Nah, begitu pula dalam organisasi, nilai standar yang diharapkan  inilah yang diterjemahkan dari Key Performance Indicator. Tanpa KPI, bagaimana mungkin Anda memiliki standar pengukuran yang jelas?

Persiapan yang minim

Persiapan disini adalah segala sesuatu yang terkait dengan pelaksanaan asesmen itu sendiri. Misalnya:

Persiapan alat ukur

Ada begitu banyak alat ukur. Biasanya memang dari psikologi. Banyak HRD non psikolog seringkali dipusingkan karena tidak paham alat tes yang tepat. Sering juga HRD non psikolog menggunakan alat ukur hanya karena ini alat ukur warisan dari HRD sebelumnya, padahal tidak benar-benar menguasai cara pakainya. Penggunaan alat ukur yang tidak tepat inilah yang bisa jadi masalah dikemudian hari. Karena alat ukurnya tidak tepat, maka hasil pengukuran pun bisa salah. 


Persiapan asesor

Keahlian asesor disini juga penting. Semakin cakap asesor, semakin dia peka dan tajam dalam menganalisa hasil-hasil dari pengukuran yang dilakukan. Apabila asesor juga tidak menguasai alat ukur, dia juga tidak dapat menganalisa dengan tepat. Sering orang menyepelekan asesor ini, padahal performa asesor kadang bisa membiaskan persepsi asese juga. Jika asese tahu bahwa asesornya tidak kompeten, maka asese juga tidak akan bersungguh-sungguh dalam menjalani proses asesmen.


Persiapan teknis operasional

Ini memang persiapan teknis. Mulai dari penjadwalan, persiapan ruangan, lampu, suhu ruangan, air minum, kemudian juga alat-alat tes dan kelengkapan lainnya.
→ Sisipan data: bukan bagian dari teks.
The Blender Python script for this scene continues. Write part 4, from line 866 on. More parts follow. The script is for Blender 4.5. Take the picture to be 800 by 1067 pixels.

Suhu ruangan misalnya, ruang yang terlalu dingin atau terlalu panas bisa saja membuyarkan konsentrasi asese dalam menjalani proses asesmen. Sederhana, namun dampaknya signifikan.


Single Tools & Single Assessor

Ini adalah pemahaman yang perlu dimiliki oleh HRD. Menggunakan satu alat ukur saja untuk menilai seseorang bukanlah hal yang tepat. Menggunakan beberapa alat tes sesungguhnya membantu kita mendapatkan hasil yang obyektif. Demikian juga jika analisa dilakukan oleh beberapa asesor, maka dapat mengurangi subyektivitas. 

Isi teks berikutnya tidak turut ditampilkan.